Give back the entire listing verbatim.

**Data extract:**
------------------------------

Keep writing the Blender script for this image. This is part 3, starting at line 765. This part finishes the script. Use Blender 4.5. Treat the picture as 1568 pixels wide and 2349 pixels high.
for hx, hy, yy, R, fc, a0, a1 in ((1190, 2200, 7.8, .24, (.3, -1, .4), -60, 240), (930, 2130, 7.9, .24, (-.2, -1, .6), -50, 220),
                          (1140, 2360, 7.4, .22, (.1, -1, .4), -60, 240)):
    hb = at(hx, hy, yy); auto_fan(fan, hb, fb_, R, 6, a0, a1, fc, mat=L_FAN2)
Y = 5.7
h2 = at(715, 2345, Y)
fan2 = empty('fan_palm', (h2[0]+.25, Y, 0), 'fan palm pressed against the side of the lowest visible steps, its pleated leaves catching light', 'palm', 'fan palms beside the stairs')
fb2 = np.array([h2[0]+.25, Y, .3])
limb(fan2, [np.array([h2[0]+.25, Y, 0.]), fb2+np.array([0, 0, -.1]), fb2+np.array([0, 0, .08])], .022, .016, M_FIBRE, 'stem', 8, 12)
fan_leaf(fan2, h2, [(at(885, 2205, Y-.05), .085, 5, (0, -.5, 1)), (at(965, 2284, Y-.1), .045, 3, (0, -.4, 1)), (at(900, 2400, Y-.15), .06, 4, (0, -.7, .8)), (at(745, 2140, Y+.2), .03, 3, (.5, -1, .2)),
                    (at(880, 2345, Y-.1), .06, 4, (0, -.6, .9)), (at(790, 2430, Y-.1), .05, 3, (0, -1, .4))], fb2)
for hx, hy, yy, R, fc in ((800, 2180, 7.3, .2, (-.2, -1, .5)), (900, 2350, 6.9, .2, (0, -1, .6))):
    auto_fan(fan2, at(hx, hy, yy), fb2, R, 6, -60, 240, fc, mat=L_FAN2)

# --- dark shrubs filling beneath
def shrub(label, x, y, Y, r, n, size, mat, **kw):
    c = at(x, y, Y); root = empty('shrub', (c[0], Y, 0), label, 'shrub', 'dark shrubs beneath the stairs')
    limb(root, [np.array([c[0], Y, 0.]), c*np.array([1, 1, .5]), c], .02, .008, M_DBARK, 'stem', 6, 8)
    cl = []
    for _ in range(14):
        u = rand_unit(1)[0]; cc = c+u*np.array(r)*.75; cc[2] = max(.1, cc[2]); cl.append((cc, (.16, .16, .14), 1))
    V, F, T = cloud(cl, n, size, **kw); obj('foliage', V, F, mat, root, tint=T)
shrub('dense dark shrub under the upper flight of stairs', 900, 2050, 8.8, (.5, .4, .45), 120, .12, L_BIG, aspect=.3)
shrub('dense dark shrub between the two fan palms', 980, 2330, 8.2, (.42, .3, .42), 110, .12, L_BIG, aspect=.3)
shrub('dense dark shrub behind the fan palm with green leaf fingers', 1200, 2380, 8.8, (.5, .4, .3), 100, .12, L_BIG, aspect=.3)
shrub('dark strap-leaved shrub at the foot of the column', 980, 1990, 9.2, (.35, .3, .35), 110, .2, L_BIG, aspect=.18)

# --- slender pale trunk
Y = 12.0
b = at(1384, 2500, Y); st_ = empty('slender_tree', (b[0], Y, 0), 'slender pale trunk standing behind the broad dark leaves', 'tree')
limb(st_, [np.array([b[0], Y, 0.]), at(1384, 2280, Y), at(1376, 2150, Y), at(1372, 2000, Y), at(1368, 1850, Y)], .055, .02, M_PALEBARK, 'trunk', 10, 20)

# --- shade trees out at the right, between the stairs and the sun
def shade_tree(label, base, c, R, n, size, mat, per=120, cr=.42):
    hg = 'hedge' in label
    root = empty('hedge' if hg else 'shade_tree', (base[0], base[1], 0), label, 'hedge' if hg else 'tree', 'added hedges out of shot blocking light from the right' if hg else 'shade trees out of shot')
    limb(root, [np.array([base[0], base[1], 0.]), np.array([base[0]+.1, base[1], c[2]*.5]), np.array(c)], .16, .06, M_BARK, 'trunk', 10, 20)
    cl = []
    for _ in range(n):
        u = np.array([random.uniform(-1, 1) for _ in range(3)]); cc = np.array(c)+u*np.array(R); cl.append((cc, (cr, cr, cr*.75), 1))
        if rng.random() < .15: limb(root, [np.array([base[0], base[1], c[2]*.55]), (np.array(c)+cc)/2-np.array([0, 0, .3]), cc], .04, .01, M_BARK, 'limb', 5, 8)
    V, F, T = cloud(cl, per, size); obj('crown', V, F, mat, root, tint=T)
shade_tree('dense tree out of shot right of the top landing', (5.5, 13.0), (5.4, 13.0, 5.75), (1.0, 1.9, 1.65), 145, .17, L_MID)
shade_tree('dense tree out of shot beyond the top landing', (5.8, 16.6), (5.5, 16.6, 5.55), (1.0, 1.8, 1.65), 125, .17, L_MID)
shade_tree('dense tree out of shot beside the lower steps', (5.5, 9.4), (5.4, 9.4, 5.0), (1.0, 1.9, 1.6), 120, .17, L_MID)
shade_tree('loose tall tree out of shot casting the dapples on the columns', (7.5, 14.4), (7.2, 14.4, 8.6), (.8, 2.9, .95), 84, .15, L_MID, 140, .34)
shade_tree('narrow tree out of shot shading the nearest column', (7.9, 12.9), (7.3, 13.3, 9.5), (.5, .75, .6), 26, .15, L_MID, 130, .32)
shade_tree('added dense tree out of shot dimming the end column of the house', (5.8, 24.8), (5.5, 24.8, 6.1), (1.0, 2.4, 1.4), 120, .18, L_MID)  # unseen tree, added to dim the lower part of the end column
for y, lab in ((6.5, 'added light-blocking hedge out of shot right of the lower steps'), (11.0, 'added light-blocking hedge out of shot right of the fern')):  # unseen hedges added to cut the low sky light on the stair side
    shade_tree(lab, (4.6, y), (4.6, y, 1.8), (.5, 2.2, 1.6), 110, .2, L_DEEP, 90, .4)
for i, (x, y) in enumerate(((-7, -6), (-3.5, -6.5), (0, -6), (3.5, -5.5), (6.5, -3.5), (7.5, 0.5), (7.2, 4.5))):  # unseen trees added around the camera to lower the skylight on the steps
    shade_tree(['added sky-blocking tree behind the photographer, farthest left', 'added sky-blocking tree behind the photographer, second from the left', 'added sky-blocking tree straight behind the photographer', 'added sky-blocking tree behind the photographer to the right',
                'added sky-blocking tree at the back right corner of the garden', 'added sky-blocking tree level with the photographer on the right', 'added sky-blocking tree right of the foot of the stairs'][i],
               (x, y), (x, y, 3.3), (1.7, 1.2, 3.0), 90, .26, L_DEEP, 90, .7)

------------------------------

**Expected answer:**
Keep writing the Blender script for this image. This is part 3, starting at line 765. This part finishes the script. Use Blender 4.5. Treat the picture as 1568 pixels wide and 2349 pixels high.
for hx, hy, yy, R, fc, a0, a1 in ((1190, 2200, 7.8, .24, (.3, -1, .4), -60, 240), (930, 2130, 7.9, .24, (-.2, -1, .6), -50, 220),
                          (1140, 2360, 7.4, .22, (.1, -1, .4), -60, 240)):
    hb = at(hx, hy, yy); auto_fan(fan, hb, fb_, R, 6, a0, a1, fc, mat=L_FAN2)
Y = 5.7
h2 = at(715, 2345, Y)
fan2 = empty('fan_palm', (h2[0]+.25, Y, 0), 'fan palm pressed against the side of the lowest visible steps, its pleated leaves catching light', 'palm', 'fan palms beside the stairs')
fb2 = np.array([h2[0]+.25, Y, .3])
limb(fan2, [np.array([h2[0]+.25, Y, 0.]), fb2+np.array([0, 0, -.1]), fb2+np.array([0, 0, .08])], .022, .016, M_FIBRE, 'stem', 8, 12)
fan_leaf(fan2, h2, [(at(885, 2205, Y-.05), .085, 5, (0, -.5, 1)), (at(965, 2284, Y-.1), .045, 3, (0, -.4, 1)), (at(900, 2400, Y-.15), .06, 4, (0, -.7, .8)), (at(745, 2140, Y+.2), .03, 3, (.5, -1, .2)),
                    (at(880, 2345, Y-.1), .06, 4, (0, -.6, .9)), (at(790, 2430, Y-.1), .05, 3, (0, -1, .4))], fb2)
for hx, hy, yy, R, fc in ((800, 2180, 7.3, .2, (-.2, -1, .5)), (900, 2350, 6.9, .2, (0, -1, .6))):
    auto_fan(fan2, at(hx, hy, yy), fb2, R, 6, -60, 240, fc, mat=L_FAN2)

# --- dark shrubs filling beneath
def shrub(label, x, y, Y, r, n, size, mat, **kw):
    c = at(x, y, Y); root = empty('shrub', (c[0], Y, 0), label, 'shrub', 'dark shrubs beneath the stairs')
    limb(root, [np.array([c[0], Y, 0.]), c*np.array([1, 1, .5]), c], .02, .008, M_DBARK, 'stem', 6, 8)
    cl = []
    for _ in range(14):
        u = rand_unit(1)[0]; cc = c+u*np.array(r)*.75; cc[2] = max(.1, cc[2]); cl.append((cc, (.16, .16, .14), 1))
    V, F, T = cloud(cl, n, size, **kw); obj('foliage', V, F, mat, root, tint=T)
shrub('dense dark shrub under the upper flight of stairs', 900, 2050, 8.8, (.5, .4, .45), 120, .12, L_BIG, aspect=.3)
shrub('dense dark shrub between the two fan palms', 980, 2330, 8.2, (.42, .3, .42), 110, .12, L_BIG, aspect=.3)
shrub('dense dark shrub behind the fan palm with green leaf fingers', 1200, 2380, 8.8, (.5, .4, .3), 100, .12, L_BIG, aspect=.3)
shrub('dark strap-leaved shrub at the foot of the column', 980, 1990, 9.2, (.35, .3, .35), 110, .2, L_BIG, aspect=.18)

# --- slender pale trunk
Y = 12.0
b = at(1384, 2500, Y); st_ = empty('slender_tree', (b[0], Y, 0), 'slender pale trunk standing behind the broad dark leaves', 'tree')
limb(st_, [np.array([b[0], Y, 0.]), at(1384, 2280, Y), at(1376, 2150, Y), at(1372, 2000, Y), at(1368, 1850, Y)], .055, .02, M_PALEBARK, 'trunk', 10, 20)

# --- shade trees out at the right, between the stairs and the sun
def shade_tree(label, base, c, R, n, size, mat, per=120, cr=.42):
    hg = 'hedge' in label
    root = empty('hedge' if hg else 'shade_tree', (base[0], base[1], 0), label, 'hedge' if hg else 'tree', 'added hedges out of shot blocking light from the right' if hg else 'shade trees out of shot')
    limb(root, [np.array([base[0], base[1], 0.]), np.array([base[0]+.1, base[1], c[2]*.5]), np.array(c)], .16, .06, M_BARK, 'trunk', 10, 20)
    cl = []
    for _ in range(n):
        u = np.array([random.uniform(-1, 1) for _ in range(3)]); cc = np.array(c)+u*np.array(R); cl.append((cc, (cr, cr, cr*.75), 1))
        if rng.random() < .15: limb(root, [np.array([base[0], base[1], c[2]*.55]), (np.array(c)+cc)/2-np.array([0, 0, .3]), cc], .04, .01, M_BARK, 'limb', 5, 8)
    V, F, T = cloud(cl, per, size); obj('crown', V, F, mat, root, tint=T)
shade_tree('dense tree out of shot right of the top landing', (5.5, 13.0), (5.4, 13.0, 5.75), (1.0, 1.9, 1.65), 145, .17, L_MID)
shade_tree('dense tree out of shot beyond the top landing', (5.8, 16.6), (5.5, 16.6, 5.55), (1.0, 1.8, 1.65), 125, .17, L_MID)
shade_tree('dense tree out of shot beside the lower steps', (5.5, 9.4), (5.4, 9.4, 5.0), (1.0, 1.9, 1.6), 120, .17, L_MID)
shade_tree('loose tall tree out of shot casting the dapples on the columns', (7.5, 14.4), (7.2, 14.4, 8.6), (.8, 2.9, .95), 84, .15, L_MID, 140, .34)
shade_tree('narrow tree out of shot shading the nearest column', (7.9, 12.9), (7.3, 13.3, 9.5), (.5, .75, .6), 26, .15, L_MID, 130, .32)
shade_tree('added dense tree out of shot dimming the end column of the house', (5.8, 24.8), (5.5, 24.8, 6.1), (1.0, 2.4, 1.4), 120, .18, L_MID)  # unseen tree, added to dim the lower part of the end column
for y, lab in ((6.5, 'added light-blocking hedge out of shot right of the lower steps'), (11.0, 'added light-blocking hedge out of shot right of the fern')):  # unseen hedges added to cut the low sky light on the stair side
    shade_tree(lab, (4.6, y), (4.6, y, 1.8), (.5, 2.2, 1.6), 110, .2, L_DEEP, 90, .4)
for i, (x, y) in enumerate(((-7, -6), (-3.5, -6.5), (0, -6), (3.5, -5.5), (6.5, -3.5), (7.5, 0.5), (7.2, 4.5))):  # unseen trees added around the camera to lower the skylight on the steps
    shade_tree(['added sky-blocking tree behind the photographer, farthest left', 'added sky-blocking tree behind the photographer, second from the left', 'added sky-blocking tree straight behind the photographer', 'added sky-blocking tree behind the photographer to the right',
                'added sky-blocking tree at the back right corner of the garden', 'added sky-blocking tree level with the photographer on the right', 'added sky-blocking tree right of the foot of the stairs'][i],
               (x, y), (x, y, 3.3), (1.7, 1.2, 3.0), 90, .26, L_DEEP, 90, .7)